▸ STATED EXERCISE
Determine which lines contain the word "picture", then copy those lines.

▸ MATERIAL PROVIDED
[START]

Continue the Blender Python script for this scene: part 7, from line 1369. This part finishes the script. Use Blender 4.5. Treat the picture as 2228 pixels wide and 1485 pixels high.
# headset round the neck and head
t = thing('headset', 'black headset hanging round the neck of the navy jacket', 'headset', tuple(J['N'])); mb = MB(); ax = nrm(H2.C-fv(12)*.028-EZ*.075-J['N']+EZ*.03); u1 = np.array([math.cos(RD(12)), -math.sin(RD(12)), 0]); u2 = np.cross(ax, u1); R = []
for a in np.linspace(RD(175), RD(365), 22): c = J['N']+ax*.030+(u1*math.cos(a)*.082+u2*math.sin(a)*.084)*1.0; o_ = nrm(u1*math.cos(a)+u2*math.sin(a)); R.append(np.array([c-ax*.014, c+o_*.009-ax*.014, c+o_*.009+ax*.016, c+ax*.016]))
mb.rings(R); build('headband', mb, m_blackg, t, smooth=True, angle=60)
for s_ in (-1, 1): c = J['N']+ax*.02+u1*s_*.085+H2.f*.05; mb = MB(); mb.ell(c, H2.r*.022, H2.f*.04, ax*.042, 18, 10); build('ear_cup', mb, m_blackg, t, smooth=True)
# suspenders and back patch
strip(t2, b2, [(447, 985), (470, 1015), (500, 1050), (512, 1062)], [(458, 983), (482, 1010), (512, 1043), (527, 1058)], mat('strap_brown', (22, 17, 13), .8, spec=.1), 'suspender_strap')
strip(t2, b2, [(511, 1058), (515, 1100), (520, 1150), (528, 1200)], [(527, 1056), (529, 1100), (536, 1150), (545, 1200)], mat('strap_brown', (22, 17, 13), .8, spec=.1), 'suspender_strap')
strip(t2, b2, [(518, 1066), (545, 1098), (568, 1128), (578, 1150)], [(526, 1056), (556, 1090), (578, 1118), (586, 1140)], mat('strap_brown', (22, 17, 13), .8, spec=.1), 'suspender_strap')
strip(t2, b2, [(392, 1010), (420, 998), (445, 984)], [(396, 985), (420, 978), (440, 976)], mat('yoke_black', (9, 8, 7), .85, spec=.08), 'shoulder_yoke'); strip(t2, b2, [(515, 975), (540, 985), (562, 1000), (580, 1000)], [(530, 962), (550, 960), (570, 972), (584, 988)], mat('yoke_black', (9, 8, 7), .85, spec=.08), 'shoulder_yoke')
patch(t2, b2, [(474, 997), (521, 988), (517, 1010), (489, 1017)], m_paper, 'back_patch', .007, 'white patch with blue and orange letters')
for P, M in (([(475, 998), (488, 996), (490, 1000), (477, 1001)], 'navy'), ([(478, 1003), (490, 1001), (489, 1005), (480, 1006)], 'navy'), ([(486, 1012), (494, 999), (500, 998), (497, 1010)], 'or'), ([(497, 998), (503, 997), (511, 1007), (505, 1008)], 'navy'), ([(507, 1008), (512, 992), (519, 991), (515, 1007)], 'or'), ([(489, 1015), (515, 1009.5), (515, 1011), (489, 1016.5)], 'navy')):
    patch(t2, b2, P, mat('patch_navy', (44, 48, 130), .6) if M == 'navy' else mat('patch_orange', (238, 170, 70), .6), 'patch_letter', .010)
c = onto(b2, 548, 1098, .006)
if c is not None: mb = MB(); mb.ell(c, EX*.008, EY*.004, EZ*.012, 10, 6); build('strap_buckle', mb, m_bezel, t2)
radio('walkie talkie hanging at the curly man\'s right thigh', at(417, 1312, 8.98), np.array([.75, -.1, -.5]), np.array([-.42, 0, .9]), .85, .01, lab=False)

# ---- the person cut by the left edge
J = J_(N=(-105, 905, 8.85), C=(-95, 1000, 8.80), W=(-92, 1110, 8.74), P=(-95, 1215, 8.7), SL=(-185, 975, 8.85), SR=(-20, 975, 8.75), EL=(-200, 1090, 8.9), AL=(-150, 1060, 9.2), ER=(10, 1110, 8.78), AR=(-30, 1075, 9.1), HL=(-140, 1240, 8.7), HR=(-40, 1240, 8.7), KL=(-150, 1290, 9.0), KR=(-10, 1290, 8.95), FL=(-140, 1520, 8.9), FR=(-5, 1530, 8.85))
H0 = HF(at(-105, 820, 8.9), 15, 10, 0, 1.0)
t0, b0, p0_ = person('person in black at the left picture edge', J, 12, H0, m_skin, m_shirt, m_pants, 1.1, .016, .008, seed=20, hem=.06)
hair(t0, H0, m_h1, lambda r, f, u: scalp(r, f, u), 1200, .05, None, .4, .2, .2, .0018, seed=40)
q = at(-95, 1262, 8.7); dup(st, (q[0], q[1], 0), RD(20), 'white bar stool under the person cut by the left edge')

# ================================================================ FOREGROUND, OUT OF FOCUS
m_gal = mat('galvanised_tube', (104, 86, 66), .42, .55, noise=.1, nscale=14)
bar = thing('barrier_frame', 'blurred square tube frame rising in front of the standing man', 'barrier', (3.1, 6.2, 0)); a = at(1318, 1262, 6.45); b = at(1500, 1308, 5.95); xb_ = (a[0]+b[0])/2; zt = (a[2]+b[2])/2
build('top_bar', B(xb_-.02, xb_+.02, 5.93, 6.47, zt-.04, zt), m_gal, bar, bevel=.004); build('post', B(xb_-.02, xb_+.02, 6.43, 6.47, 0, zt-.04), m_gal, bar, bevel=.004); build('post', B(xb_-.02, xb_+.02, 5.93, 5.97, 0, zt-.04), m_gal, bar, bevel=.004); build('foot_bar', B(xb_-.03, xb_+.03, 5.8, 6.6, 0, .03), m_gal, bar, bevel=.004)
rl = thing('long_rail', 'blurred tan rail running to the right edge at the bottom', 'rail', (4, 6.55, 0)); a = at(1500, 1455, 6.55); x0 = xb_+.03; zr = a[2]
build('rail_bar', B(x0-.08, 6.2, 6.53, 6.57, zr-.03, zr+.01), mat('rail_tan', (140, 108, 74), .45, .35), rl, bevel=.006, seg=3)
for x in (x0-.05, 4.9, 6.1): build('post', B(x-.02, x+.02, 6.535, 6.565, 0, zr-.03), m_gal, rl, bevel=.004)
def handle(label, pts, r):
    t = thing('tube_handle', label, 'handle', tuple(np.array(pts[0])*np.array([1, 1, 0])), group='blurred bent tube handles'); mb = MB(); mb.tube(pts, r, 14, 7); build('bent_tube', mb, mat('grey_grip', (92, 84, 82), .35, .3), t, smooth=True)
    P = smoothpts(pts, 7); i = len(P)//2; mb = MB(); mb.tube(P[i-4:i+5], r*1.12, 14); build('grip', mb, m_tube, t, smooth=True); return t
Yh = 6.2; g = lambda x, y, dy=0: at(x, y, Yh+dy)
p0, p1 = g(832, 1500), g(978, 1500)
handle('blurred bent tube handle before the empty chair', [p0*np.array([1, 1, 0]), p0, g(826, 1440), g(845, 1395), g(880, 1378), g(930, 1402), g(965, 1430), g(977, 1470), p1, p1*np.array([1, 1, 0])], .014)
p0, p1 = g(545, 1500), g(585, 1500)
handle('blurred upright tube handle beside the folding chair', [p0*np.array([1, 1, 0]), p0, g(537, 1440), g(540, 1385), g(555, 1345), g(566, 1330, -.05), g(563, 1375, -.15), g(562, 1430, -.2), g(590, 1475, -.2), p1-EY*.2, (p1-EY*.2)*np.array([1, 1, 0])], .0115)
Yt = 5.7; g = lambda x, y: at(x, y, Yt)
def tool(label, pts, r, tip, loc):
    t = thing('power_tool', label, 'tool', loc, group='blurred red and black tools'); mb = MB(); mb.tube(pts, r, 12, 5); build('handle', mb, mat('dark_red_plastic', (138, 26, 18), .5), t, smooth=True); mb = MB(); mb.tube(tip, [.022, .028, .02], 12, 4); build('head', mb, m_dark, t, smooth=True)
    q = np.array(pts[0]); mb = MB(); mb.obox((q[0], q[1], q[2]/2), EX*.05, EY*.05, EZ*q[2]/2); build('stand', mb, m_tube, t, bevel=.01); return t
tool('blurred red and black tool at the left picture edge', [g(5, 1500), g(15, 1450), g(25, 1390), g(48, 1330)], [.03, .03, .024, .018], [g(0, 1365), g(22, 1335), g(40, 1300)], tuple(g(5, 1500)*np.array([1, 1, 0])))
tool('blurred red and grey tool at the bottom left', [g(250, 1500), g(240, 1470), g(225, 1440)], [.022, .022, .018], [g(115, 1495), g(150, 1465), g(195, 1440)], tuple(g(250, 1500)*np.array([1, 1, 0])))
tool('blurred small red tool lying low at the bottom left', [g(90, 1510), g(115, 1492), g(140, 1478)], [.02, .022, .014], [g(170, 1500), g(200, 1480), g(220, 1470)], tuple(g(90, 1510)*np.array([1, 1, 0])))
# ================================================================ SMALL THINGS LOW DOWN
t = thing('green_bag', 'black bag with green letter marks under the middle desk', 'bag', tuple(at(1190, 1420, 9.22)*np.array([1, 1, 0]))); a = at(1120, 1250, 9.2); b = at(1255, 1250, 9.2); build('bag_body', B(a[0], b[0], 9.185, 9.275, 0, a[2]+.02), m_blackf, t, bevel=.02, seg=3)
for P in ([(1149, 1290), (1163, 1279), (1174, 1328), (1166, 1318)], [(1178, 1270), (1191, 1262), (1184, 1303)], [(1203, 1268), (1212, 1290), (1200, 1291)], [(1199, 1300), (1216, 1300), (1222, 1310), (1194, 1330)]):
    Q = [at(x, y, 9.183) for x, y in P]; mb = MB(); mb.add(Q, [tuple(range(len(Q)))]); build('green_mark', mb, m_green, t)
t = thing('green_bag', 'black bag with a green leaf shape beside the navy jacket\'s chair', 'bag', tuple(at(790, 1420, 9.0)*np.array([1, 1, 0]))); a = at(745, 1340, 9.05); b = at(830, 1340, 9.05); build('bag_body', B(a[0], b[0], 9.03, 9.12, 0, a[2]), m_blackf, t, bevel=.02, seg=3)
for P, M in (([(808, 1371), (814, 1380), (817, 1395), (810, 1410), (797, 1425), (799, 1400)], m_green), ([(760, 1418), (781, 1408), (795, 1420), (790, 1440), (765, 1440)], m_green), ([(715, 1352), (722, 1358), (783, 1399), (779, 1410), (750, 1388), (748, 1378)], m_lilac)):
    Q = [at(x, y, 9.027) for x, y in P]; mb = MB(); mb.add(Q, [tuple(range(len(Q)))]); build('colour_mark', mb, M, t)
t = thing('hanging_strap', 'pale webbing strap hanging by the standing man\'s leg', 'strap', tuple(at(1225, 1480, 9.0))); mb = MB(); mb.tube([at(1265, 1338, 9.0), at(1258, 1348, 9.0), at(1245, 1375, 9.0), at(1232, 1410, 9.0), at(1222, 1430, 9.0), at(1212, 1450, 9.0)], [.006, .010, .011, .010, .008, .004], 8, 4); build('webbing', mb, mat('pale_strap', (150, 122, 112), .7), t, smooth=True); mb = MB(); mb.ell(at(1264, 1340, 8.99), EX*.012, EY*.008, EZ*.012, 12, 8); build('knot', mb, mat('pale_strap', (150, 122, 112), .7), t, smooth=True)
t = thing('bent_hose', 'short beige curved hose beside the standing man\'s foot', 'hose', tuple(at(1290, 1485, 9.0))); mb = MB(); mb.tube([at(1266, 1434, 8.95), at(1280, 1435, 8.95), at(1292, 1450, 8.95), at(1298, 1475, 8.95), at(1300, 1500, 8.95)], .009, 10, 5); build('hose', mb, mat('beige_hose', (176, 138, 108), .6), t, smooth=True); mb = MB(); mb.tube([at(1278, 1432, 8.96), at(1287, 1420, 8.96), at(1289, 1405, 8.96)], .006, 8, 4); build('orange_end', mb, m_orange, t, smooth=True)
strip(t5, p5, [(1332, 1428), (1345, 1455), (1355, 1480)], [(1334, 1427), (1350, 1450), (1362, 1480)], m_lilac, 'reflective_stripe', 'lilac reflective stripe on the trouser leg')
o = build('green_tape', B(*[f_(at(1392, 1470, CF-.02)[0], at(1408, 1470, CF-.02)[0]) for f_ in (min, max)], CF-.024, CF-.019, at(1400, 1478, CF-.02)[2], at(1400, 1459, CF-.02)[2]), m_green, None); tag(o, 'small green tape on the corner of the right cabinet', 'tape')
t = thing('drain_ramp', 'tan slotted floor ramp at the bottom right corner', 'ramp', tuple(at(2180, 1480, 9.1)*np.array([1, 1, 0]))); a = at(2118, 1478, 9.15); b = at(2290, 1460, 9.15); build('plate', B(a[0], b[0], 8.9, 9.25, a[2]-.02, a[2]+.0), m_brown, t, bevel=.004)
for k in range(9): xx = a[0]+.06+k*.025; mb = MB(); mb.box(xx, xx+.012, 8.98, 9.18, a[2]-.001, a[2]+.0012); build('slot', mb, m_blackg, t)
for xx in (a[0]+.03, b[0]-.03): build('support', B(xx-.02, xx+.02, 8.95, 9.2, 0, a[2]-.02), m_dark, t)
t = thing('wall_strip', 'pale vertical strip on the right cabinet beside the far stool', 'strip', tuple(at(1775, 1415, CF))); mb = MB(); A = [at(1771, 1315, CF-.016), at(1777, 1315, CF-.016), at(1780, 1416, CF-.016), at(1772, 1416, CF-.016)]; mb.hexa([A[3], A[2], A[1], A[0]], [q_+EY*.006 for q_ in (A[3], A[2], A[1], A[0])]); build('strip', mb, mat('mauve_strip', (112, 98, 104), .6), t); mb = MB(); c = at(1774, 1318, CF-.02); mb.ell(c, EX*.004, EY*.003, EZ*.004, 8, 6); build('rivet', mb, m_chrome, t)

[END]

▸ ANSWER TO THE PROBLEM
Continue the Blender Python script for this scene: part 7, from line 1369. This part finishes the script. Use Blender 4.5. Treat the picture as 2228 pixels wide and 1485 pixels high.
t0, b0, p0_ = person('person in black at the left picture edge', J, 12, H0, m_skin, m_shirt, m_pants, 1.1, .016, .008, seed=20, hem=.06)
tool('blurred red and black tool at the left picture edge', [g(5, 1500), g(15, 1450), g(25, 1390), g(48, 1330)], [.03, .03, .024, .018], [g(0, 1365), g(22, 1335), g(40, 1300)], tuple(g(5, 1500)*np.array([1, 1, 0])))